Isolado da natura, mesmo nela se construindo e construindo todos os espaços de produção de cultura, de bens, de valores, de ação, de vida e de morte, o projeto capital se consolidou de tal forma nas sociedades humanas que hoje tudo aquilo que represente uma ameaça a esse modelo é negado pelos soldadinhos capitalistas da destruição.
Nas sociedades capitais, a natureza está ao bel-prazer do humano, a ele serve. Nessa relação, as crises se instauram, de existência, de identidade, de conceitos e de valores. Foi a partir dessa visão antropocêntrica que se naturalizou todo o dano de exploração aos outros seres que, assim como o homem, também possuem o direito de existir.
Leonardo Boff, no livro “Ecologia: grito da Terra, grito dos pobres” informa que a crise de sustentabilidade da vida em nível mundial se agravou de tal forma que nos obriga imediatamente a tomar decisões, mas não de qualquer jeito. Deve ser nos parâmetros de uma nova radicalidade e de um novo paradigma. O imperativo que se anuncia não é de mudar o mundo, mas de conservar o mundo. Ou, talvez, para conservá-lo devamos mudá-lo?
Conforme Boff, o certo é que os prazos se fazem cada vez mais curtos. É como um avião na pista de decolagem. Correndo ele alcança um ponto crítico de no return. Ou levanta voo e segue o seu curso ou não consegue erguer voo e se esborracha nas pedras para além do fim da pista. Há os que dizem: já é tarde demais; a máquina dos meios de produção/destruição está de tal maneira azeitada, que não há como pará-la; vamos ao encontro de um colapso natural do Sistema Terra. Outros são otimistas e dizem: ainda podemos mudar de rumo e confiamos na capacidade de suportabilidade e de regeneração de Gaia. Em meio a esse impasse, se apresentam, atualmente, três cenários possíveis: ou o atual paradigma de sociedade depredadora da natureza continua com o agravamento de todas as contradições sociais ecológicas; ou as sociedades humanas se dão conta do crescente déficit da Terra, que se manifesta pela degradação geral da qualidade de vida, pela injustiça societária e ecológica, pelo crescente aquecimento global, com o risco de, nos meados do século XXI, conhecermos um “aquecimento abrupto” até 5-6 graus que aniquilará grande parte da vida ou a sociedade tem a audácia sábia de iniciar um novo paradigma de relações benevolentes para coma natureza.

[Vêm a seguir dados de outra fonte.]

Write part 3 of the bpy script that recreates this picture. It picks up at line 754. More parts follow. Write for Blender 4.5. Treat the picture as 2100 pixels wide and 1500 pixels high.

Com a revolução tecnológica, o capitalismo que sempre encontra uma forma de se fortalecer vendeu a ideia de que, com a tecnologia, todos os déficits ambientais seriam compensados, mitigados, sanados, resolvidos. Na prática, vimos que esse discurso capital não se concretizou, ficando apenas na promessa. Mitigações ambientais exigem poder capital dentro da lógica imperativa e nem todos os países possuem poder pecuniário para isso.
Uma alternativa para frear a destruição que, em muitos aspectos, já não possui mais volta, é o fortalecimento de um socialismo ecológico, mas isso é utopia no cenário atual onde nem as esquerdas do Brasil e de outras partes do mundo escapam da visão de desenvolvimento a partir do capitalismo. Toda a noção de socialismo atual, infelizmente, em muitas partes da terra, ancora-se no capital e no sistema de lucro a corrupção logo bate à porta.
Feitas todas essas considerações, é oportuno mencionar que a crise ambiental planetária é real e, dessa forma, a sociedade mundial precisa acordar da alienação do consumo na qual se encontra. É chegado o tempo de repensar os modos de produção, os designs relacionais com a terra, pois o capitalismo já provou que é um erro.
Ou encontramos o caminho para a sustentabilidade, que só será possível diante de mentes sustentáveis, ou pereceremos. Enfim, enquanto as arquiteturas mentais societárias estiverem sob a ótica do capital como mola do progresso, da concepção equivocada do crescimento dos produtos internos brutos das nações como reflexo do desenvolvimento, não teremos esperança de futuro, se é que isso ainda é viável, dado que já fomos longe demais.